Un altro ostacolo, apparentemente assurdo: abbiamo troppi giochi. Troppi davvero.

Tra Steam, Game Pass, PS Plus e servizi vari, un gamer medio ha accesso a centinaia (se non migliaia) di titoli. Ma invece di sentirci liberi… ci blocchiamo.

È il classico effetto “Netflix”: apri il catalogo, scorri per mezz’ora, e alla fine metti The Office per l’ennesima volta.

Nel gaming succede lo stesso. Hai 12 giochi installati, 300 nella libreria e 6 in wishlist. Eppure, riapri Slay the Spire. O Overwatch. O qualsiasi altro comfort game.

La fatica di iniziare (soprattutto se sei adulto)

Un tempo bastava premere Start. Ora ci sono login, tutorial, mappe, menù, crafting, quest, alberi abilità e cutscene da 12 minuti. L’inizio di un gioco è spesso un muro mentale, soprattutto dopo una giornata di lavoro o studio.

E se hai 30+ anni, magari una famiglia o poco tempo libero, un gioco da 80 ore è più un obbligo che un piacere.

Risultato? Cerchi intrattenimento più passivo: scrolli Instagram, metti su YouTube, magari lanci un match su Rocket League… ma Baldur’s Gate 3 resta lì. In attesa di una serata ideale che non arriverà mai.

Il piacere dell’acquisto supera quello del gioco

Comprare è facile. Comodissimo. Un click, una carta salvata, una notifica. Ti senti bene: hai fatto qualcosa per te, ti sei regalato un’avventura.

Peccato che quella gratificazione sia istantanea, ma effimera. E quando devi davvero giocare, subentra la fatica. Così resti nel limbo.

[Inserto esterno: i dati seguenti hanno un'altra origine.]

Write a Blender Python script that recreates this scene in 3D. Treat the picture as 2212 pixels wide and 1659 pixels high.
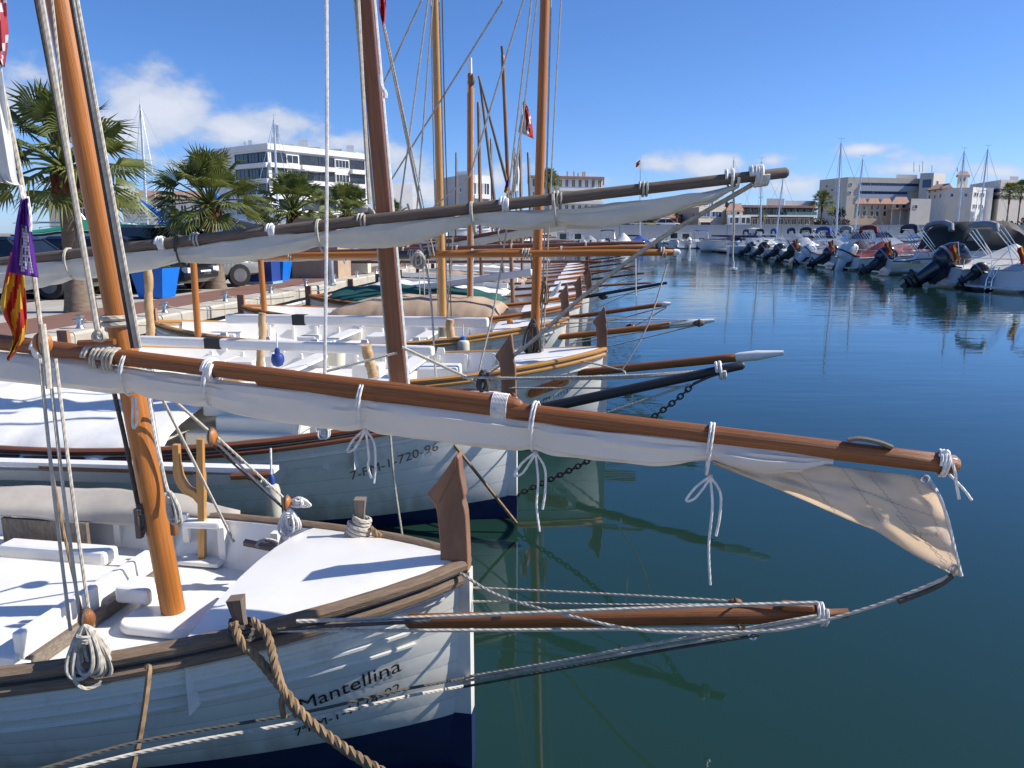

È un comportamento noto in psicologia: la dopamina legata all’anticipazione spesso supera quella legata all’attività reale. Il che spiega perché comprare giochi può essere più appagante che giocarli.

Collezionismo digitale: una nuova identità gamer?

videogiochi

Per molti, avere una libreria curata è già un obiettivo. Un modo per definire i propri gusti, la propria “identità” gamer. Su Steam si collezionano badge, ore giocate, screenshot. Su PS5 i trofei fanno curriculum. Su Switch, invece… niente. Ma questa è un’altra storia.

L’acquisto diventa simbolico. È come dire: sì, io supporto gli indie, io amo i soulslike, questo gioco lo volevo da sempre.

Poi resta lì. Tra Death Stranding e Control. Bello, impolverato, intoccato.

Allora… che si fa?

Non è una tragedia, tranquillo. Ma forse è il momento di cambiare approccio. Alcuni consigli? Eccoli:

  • Metti in pausa gli acquisti per un mese
  • Scegli 2 giochi e giocali davvero, anche solo mezz’ora al giorno
  • Riscopri i giochi brevi (sotto le 5 ore, ce ne sono a bizzeffe)
  • Cancella i titoli che sai che non inizierai mai
  • Ricorda che non devi “finirli tutti”. Non è un lavoro. È un hobby.

Forse è ora di tornare a giocare meno… ma meglio.